I have also been reflecting back on my own reading practice in general as we near the end of the second month of the year. One of my aims for 2026 was to keep a handwritten list of books read. I confessed at the start of January that I had never done this before, and I get such reading-envy at the sight of other Substackers’ neat, handwritten lists.
But as happens so often: I am a Rebel at heart. I find myself irritated that I “only” have two books listed for this month, despite one being a thick hardback that I’m thoroughly enjoying reading! Something about seeing the books listed down on paper starts to eat at my confidence, making me want to race through a book in order to write it down. This is definitely not the way I wish to conduct my reading life! Sitting and enjoying a good book, as long as it takes to read it, should be a more rewarding goal than the act of writing it down.
I also rediscovered the joy of reading a play this month, something that I used to enjoy as part of my literature studies. If you’re looking for a way to incorporate classic literature but in a more accessible way, I can’t recommend this enough!
I would love to know what you’ve been reading lately and whether you have read any of the titles mentioned here, or whether you are following any reading projects this year.
I’d also love to hear about your own “rabbit holes” and whether you have any more recommendations for books about academic women or the female artist. I am thirsty for more!
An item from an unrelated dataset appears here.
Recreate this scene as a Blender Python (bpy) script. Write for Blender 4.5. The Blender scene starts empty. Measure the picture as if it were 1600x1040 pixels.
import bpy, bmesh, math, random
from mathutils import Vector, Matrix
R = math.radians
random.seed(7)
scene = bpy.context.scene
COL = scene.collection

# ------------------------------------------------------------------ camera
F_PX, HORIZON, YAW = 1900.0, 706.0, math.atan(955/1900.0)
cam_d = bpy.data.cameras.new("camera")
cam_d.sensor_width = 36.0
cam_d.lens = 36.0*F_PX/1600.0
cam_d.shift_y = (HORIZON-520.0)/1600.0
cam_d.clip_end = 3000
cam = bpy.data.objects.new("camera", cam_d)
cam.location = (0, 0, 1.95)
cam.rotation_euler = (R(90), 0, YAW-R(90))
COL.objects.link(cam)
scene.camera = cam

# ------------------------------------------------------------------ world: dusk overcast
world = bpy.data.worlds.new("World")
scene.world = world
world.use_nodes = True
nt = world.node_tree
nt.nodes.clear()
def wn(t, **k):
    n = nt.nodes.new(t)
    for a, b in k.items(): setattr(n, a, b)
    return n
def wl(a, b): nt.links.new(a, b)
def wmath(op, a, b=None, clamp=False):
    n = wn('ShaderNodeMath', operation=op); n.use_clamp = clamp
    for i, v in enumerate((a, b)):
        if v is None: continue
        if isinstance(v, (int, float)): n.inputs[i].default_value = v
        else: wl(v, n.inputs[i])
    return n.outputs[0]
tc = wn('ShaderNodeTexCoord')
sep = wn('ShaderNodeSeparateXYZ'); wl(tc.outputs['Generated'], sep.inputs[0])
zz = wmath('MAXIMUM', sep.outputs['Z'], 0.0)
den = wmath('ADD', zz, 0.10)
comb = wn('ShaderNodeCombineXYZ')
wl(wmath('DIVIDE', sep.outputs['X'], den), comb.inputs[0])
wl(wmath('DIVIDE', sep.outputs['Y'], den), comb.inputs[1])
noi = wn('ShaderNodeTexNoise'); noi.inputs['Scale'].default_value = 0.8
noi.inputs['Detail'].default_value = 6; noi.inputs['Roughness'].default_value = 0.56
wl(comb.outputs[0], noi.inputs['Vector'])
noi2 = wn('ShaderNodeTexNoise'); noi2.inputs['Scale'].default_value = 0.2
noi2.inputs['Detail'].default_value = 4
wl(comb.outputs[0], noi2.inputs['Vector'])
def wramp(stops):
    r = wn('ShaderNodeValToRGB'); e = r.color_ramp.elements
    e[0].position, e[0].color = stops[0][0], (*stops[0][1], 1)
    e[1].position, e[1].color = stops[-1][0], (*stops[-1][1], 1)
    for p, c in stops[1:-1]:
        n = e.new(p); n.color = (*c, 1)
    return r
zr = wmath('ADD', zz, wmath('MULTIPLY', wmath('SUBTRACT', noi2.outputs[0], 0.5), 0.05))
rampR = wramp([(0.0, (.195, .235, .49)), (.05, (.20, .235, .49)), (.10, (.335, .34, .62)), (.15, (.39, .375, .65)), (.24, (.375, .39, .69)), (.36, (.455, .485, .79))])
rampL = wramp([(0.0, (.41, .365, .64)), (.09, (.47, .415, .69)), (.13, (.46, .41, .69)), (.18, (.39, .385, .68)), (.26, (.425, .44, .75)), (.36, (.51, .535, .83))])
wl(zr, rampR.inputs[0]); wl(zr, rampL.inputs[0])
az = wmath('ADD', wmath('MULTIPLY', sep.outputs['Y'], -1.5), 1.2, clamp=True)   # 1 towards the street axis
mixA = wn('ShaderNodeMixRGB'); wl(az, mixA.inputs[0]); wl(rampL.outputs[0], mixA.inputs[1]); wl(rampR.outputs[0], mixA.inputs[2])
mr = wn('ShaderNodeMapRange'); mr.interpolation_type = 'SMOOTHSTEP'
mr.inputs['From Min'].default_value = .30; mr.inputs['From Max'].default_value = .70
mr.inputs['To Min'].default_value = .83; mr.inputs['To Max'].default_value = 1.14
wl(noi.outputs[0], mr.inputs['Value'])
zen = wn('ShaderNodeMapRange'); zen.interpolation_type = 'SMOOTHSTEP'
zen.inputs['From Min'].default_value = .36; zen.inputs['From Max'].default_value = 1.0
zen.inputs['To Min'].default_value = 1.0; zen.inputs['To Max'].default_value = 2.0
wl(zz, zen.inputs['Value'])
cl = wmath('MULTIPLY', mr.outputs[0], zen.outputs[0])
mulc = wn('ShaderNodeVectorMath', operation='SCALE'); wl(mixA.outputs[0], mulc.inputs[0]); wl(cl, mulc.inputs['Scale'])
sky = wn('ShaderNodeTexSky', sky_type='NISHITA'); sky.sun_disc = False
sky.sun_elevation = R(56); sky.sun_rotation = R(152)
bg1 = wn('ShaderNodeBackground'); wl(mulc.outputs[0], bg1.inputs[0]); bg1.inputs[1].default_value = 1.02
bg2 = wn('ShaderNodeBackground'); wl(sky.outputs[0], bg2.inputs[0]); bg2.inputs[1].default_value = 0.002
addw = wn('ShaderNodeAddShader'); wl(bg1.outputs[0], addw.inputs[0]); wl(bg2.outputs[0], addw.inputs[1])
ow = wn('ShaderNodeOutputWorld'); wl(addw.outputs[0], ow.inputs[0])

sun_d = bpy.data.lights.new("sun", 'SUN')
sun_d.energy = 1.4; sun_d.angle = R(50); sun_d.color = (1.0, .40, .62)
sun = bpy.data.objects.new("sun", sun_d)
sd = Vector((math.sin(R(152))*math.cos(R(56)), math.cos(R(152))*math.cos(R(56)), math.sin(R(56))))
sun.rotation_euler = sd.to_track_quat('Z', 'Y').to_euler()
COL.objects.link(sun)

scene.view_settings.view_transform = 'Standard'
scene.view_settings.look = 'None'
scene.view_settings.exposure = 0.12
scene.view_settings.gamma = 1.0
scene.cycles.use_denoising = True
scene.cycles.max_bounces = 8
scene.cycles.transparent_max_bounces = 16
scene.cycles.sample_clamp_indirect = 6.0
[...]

Substack readers have the BEST book taste! 😀



Love this! I keep a folder of lists in my notebook programme called "Books From Books", because every book I read seems to spark its own follow-up reading list. I'd have to live to at least 254 to be able to read them all, but I guess it's better than being stuck for ideas... 🙄
As I order most of my books through our rural library or their interlibrary loan, they keep a list of what I've checked out. In winter sometimes I re-read what's on my own shelves. Somehow this led me back to Diana Athill, whom I've loved ever since the New Yorker (I think) reviewed "Somewhere Near the End" years ago. And then Athill kept on living and writing for years. I ordered the one Athill novel our library has, "Don't Look at Me Like that" about the character, Meg's, late teens and early twenties. So much of Meg's agony resonates from those years for me. As you know, Athill represented Rhys and knew her quite well.